— BEGIN —

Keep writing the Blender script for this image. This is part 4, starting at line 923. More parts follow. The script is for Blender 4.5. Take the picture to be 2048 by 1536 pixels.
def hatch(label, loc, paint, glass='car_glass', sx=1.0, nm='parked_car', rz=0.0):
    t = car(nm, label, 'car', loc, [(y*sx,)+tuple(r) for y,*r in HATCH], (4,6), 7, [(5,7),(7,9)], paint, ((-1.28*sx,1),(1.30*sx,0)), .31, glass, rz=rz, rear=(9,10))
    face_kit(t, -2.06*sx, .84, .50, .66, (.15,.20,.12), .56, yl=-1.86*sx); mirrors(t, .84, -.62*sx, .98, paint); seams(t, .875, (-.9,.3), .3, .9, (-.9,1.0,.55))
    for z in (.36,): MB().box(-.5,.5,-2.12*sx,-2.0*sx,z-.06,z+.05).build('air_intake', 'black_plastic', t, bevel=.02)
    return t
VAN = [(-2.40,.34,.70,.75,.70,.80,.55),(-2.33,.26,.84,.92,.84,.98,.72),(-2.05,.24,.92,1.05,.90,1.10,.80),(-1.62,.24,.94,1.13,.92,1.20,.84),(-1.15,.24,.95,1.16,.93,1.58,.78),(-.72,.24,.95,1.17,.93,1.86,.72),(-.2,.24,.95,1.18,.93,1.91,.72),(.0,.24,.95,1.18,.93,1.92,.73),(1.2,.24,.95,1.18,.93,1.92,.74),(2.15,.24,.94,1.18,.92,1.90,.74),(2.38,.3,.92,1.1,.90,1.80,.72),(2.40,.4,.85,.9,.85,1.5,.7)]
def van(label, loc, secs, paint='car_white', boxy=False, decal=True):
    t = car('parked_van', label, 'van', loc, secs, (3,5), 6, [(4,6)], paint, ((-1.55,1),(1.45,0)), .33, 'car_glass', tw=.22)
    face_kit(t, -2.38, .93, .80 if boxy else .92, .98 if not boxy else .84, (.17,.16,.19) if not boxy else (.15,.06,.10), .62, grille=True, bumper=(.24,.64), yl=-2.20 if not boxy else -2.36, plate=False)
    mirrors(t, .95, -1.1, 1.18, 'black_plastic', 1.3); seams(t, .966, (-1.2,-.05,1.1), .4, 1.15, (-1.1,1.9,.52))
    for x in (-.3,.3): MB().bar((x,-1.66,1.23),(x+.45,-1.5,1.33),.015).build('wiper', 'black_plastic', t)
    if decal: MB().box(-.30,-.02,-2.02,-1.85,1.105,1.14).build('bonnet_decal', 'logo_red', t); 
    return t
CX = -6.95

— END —

* _WRITTEN REQUEST_
Print again each line of the listing above, exactly as it appears.

* _CORRECT ANSWER_
Keep writing the Blender script for this image. This is part 4, starting at line 923. More parts follow. The script is for Blender 4.5. Take the picture to be 2048 by 1536 pixels.
def hatch(label, loc, paint, glass='car_glass', sx=1.0, nm='parked_car', rz=0.0):
    t = car(nm, label, 'car', loc, [(y*sx,)+tuple(r) for y,*r in HATCH], (4,6), 7, [(5,7),(7,9)], paint, ((-1.28*sx,1),(1.30*sx,0)), .31, glass, rz=rz, rear=(9,10))
    face_kit(t, -2.06*sx, .84, .50, .66, (.15,.20,.12), .56, yl=-1.86*sx); mirrors(t, .84, -.62*sx, .98, paint); seams(t, .875, (-.9,.3), .3, .9, (-.9,1.0,.55))
    for z in (.36,): MB().box(-.5,.5,-2.12*sx,-2.0*sx,z-.06,z+.05).build('air_intake', 'black_plastic', t, bevel=.02)
    return t
VAN = [(-2.40,.34,.70,.75,.70,.80,.55),(-2.33,.26,.84,.92,.84,.98,.72),(-2.05,.24,.92,1.05,.90,1.10,.80),(-1.62,.24,.94,1.13,.92,1.20,.84),(-1.15,.24,.95,1.16,.93,1.58,.78),(-.72,.24,.95,1.17,.93,1.86,.72),(-.2,.24,.95,1.18,.93,1.91,.72),(.0,.24,.95,1.18,.93,1.92,.73),(1.2,.24,.95,1.18,.93,1.92,.74),(2.15,.24,.94,1.18,.92,1.90,.74),(2.38,.3,.92,1.1,.90,1.80,.72),(2.40,.4,.85,.9,.85,1.5,.7)]
def van(label, loc, secs, paint='car_white', boxy=False, decal=True):
    t = car('parked_van', label, 'van', loc, secs, (3,5), 6, [(4,6)], paint, ((-1.55,1),(1.45,0)), .33, 'car_glass', tw=.22)
    face_kit(t, -2.38, .93, .80 if boxy else .92, .98 if not boxy else .84, (.17,.16,.19) if not boxy else (.15,.06,.10), .62, grille=True, bumper=(.24,.64), yl=-2.20 if not boxy else -2.36, plate=False)
    mirrors(t, .95, -1.1, 1.18, 'black_plastic', 1.3); seams(t, .966, (-1.2,-.05,1.1), .4, 1.15, (-1.1,1.9,.52))
    for x in (-.3,.3): MB().bar((x,-1.66,1.23),(x+.45,-1.5,1.33),.015).build('wiper', 'black_plastic', t)
    if decal: MB().box(-.30,-.02,-2.02,-1.85,1.105,1.14).build('bonnet_decal', 'logo_red', t); 
    return t
CX = -6.95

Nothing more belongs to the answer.